▼▼▼
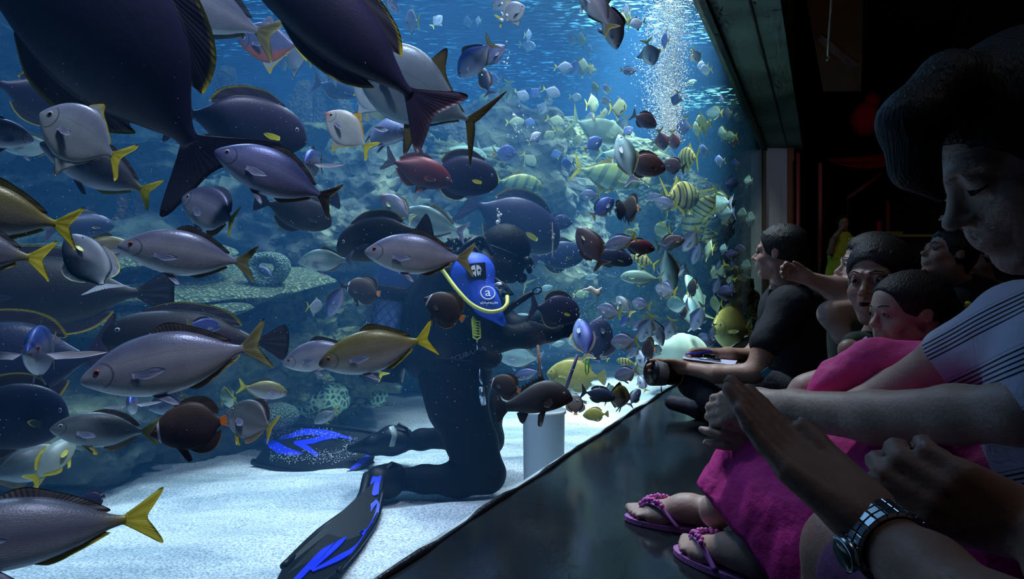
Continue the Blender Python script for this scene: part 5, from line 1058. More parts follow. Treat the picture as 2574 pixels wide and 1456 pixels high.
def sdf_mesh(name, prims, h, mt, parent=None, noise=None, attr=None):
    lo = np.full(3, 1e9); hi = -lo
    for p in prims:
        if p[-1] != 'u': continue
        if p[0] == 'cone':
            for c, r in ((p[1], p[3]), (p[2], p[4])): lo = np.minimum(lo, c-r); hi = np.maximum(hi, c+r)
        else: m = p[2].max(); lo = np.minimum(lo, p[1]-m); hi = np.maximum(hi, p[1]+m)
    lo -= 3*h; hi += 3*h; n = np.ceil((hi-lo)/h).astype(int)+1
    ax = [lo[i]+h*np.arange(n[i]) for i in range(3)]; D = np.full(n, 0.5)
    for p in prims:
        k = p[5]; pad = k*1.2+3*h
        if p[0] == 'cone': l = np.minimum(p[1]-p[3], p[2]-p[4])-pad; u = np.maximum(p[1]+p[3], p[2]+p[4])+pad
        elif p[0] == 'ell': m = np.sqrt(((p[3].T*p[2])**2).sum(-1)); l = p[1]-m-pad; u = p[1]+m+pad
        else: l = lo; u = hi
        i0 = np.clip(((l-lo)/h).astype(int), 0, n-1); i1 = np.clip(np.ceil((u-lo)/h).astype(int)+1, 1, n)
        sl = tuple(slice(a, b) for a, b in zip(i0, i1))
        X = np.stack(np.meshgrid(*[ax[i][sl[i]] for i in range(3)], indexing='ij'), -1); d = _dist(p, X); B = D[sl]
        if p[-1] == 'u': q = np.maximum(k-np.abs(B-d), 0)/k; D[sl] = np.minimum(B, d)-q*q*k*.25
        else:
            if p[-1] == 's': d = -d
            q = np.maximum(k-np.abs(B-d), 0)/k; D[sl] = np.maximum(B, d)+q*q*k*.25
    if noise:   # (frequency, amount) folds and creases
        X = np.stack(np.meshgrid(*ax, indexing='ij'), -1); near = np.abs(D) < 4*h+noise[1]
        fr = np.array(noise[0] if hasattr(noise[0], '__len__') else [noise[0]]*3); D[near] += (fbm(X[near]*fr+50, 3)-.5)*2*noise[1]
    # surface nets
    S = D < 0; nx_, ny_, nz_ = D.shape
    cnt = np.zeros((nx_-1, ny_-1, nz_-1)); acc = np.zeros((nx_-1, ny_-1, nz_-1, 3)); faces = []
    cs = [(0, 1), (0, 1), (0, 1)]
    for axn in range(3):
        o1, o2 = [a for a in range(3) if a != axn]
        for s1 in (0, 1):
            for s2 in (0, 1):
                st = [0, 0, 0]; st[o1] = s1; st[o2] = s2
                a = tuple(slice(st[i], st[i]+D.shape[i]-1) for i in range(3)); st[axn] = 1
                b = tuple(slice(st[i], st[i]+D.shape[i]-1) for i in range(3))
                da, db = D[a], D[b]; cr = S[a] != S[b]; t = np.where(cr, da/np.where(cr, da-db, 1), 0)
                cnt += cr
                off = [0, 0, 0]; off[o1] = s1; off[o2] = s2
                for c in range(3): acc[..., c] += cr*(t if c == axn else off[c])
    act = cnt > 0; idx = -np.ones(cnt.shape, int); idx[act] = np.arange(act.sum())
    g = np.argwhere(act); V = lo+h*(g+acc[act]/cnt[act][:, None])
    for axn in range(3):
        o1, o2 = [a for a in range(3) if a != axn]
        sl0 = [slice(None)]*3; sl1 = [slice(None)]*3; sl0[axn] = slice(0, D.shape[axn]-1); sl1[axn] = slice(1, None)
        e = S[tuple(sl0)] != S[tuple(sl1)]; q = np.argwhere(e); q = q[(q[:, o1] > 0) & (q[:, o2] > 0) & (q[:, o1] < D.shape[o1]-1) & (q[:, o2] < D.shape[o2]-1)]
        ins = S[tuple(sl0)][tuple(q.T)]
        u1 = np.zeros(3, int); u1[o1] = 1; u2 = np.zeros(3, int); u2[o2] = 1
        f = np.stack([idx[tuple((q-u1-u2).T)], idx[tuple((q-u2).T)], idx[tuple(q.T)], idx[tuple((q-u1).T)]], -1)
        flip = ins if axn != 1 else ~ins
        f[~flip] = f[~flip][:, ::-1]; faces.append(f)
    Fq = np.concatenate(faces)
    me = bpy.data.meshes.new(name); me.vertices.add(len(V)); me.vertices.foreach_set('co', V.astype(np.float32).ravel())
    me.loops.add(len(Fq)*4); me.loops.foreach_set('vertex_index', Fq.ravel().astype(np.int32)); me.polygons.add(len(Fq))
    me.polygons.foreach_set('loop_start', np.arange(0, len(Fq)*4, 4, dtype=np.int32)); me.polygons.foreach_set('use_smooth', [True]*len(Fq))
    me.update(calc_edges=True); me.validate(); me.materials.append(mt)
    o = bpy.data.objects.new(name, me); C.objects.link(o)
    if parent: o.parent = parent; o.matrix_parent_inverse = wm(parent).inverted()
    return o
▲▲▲
## [What this task involves]
Give back the whole listing as it stands, minus its pictures.

## [Solution to this task]
Continue the Blender Python script for this scene: part 5, from line 1058. More parts follow. Treat the picture as 2574 pixels wide and 1456 pixels high.
def sdf_mesh(name, prims, h, mt, parent=None, noise=None, attr=None):
    lo = np.full(3, 1e9); hi = -lo
    for p in prims:
        if p[-1] != 'u': continue
        if p[0] == 'cone':
            for c, r in ((p[1], p[3]), (p[2], p[4])): lo = np.minimum(lo, c-r); hi = np.maximum(hi, c+r)
        else: m = p[2].max(); lo = np.minimum(lo, p[1]-m); hi = np.maximum(hi, p[1]+m)
    lo -= 3*h; hi += 3*h; n = np.ceil((hi-lo)/h).astype(int)+1
    ax = [lo[i]+h*np.arange(n[i]) for i in range(3)]; D = np.full(n, 0.5)
    for p in prims:
        k = p[5]; pad = k*1.2+3*h
        if p[0] == 'cone': l = np.minimum(p[1]-p[3], p[2]-p[4])-pad; u = np.maximum(p[1]+p[3], p[2]+p[4])+pad
        elif p[0] == 'ell': m = np.sqrt(((p[3].T*p[2])**2).sum(-1)); l = p[1]-m-pad; u = p[1]+m+pad
        else: l = lo; u = hi
        i0 = np.clip(((l-lo)/h).astype(int), 0, n-1); i1 = np.clip(np.ceil((u-lo)/h).astype(int)+1, 1, n)
        sl = tuple(slice(a, b) for a, b in zip(i0, i1))
        X = np.stack(np.meshgrid(*[ax[i][sl[i]] for i in range(3)], indexing='ij'), -1); d = _dist(p, X); B = D[sl]
        if p[-1] == 'u': q = np.maximum(k-np.abs(B-d), 0)/k; D[sl] = np.minimum(B, d)-q*q*k*.25
        else:
            if p[-1] == 's': d = -d
            q = np.maximum(k-np.abs(B-d), 0)/k; D[sl] = np.maximum(B, d)+q*q*k*.25
    if noise:   # (frequency, amount) folds and creases
        X = np.stack(np.meshgrid(*ax, indexing='ij'), -1); near = np.abs(D) < 4*h+noise[1]
        fr = np.array(noise[0] if hasattr(noise[0], '__len__') else [noise[0]]*3); D[near] += (fbm(X[near]*fr+50, 3)-.5)*2*noise[1]
    # surface nets
    S = D < 0; nx_, ny_, nz_ = D.shape
    cnt = np.zeros((nx_-1, ny_-1, nz_-1)); acc = np.zeros((nx_-1, ny_-1, nz_-1, 3)); faces = []
    cs = [(0, 1), (0, 1), (0, 1)]
    for axn in range(3):
        o1, o2 = [a for a in range(3) if a != axn]
        for s1 in (0, 1):
            for s2 in (0, 1):
                st = [0, 0, 0]; st[o1] = s1; st[o2] = s2
                a = tuple(slice(st[i], st[i]+D.shape[i]-1) for i in range(3)); st[axn] = 1
                b = tuple(slice(st[i], st[i]+D.shape[i]-1) for i in range(3))
                da, db = D[a], D[b]; cr = S[a] != S[b]; t = np.where(cr, da/np.where(cr, da-db, 1), 0)
                cnt += cr
                off = [0, 0, 0]; off[o1] = s1; off[o2] = s2
                for c in range(3): acc[..., c] += cr*(t if c == axn else off[c])
    act = cnt > 0; idx = -np.ones(cnt.shape, int); idx[act] = np.arange(act.sum())
    g = np.argwhere(act); V = lo+h*(g+acc[act]/cnt[act][:, None])
    for axn in range(3):
        o1, o2 = [a for a in range(3) if a != axn]
        sl0 = [slice(None)]*3; sl1 = [slice(None)]*3; sl0[axn] = slice(0, D.shape[axn]-1); sl1[axn] = slice(1, None)
        e = S[tuple(sl0)] != S[tuple(sl1)]; q = np.argwhere(e); q = q[(q[:, o1] > 0) & (q[:, o2] > 0) & (q[:, o1] < D.shape[o1]-1) & (q[:, o2] < D.shape[o2]-1)]
        ins = S[tuple(sl0)][tuple(q.T)]
        u1 = np.zeros(3, int); u1[o1] = 1; u2 = np.zeros(3, int); u2[o2] = 1
        f = np.stack([idx[tuple((q-u1-u2).T)], idx[tuple((q-u2).T)], idx[tuple(q.T)], idx[tuple((q-u1).T)]], -1)
        flip = ins if axn != 1 else ~ins
        f[~flip] = f[~flip][:, ::-1]; faces.append(f)
    Fq = np.concatenate(faces)
    me = bpy.data.meshes.new(name); me.vertices.add(len(V)); me.vertices.foreach_set('co', V.astype(np.float32).ravel())
    me.loops.add(len(Fq)*4); me.loops.foreach_set('vertex_index', Fq.ravel().astype(np.int32)); me.polygons.add(len(Fq))
    me.polygons.foreach_set('loop_start', np.arange(0, len(Fq)*4, 4, dtype=np.int32)); me.polygons.foreach_set('use_smooth', [True]*len(Fq))
    me.update(calc_edges=True); me.validate(); me.materials.append(mt)
    o = bpy.data.objects.new(name, me); C.objects.link(o)
    if parent: o.parent = parent; o.matrix_parent_inverse = wm(parent).inverted()
    return o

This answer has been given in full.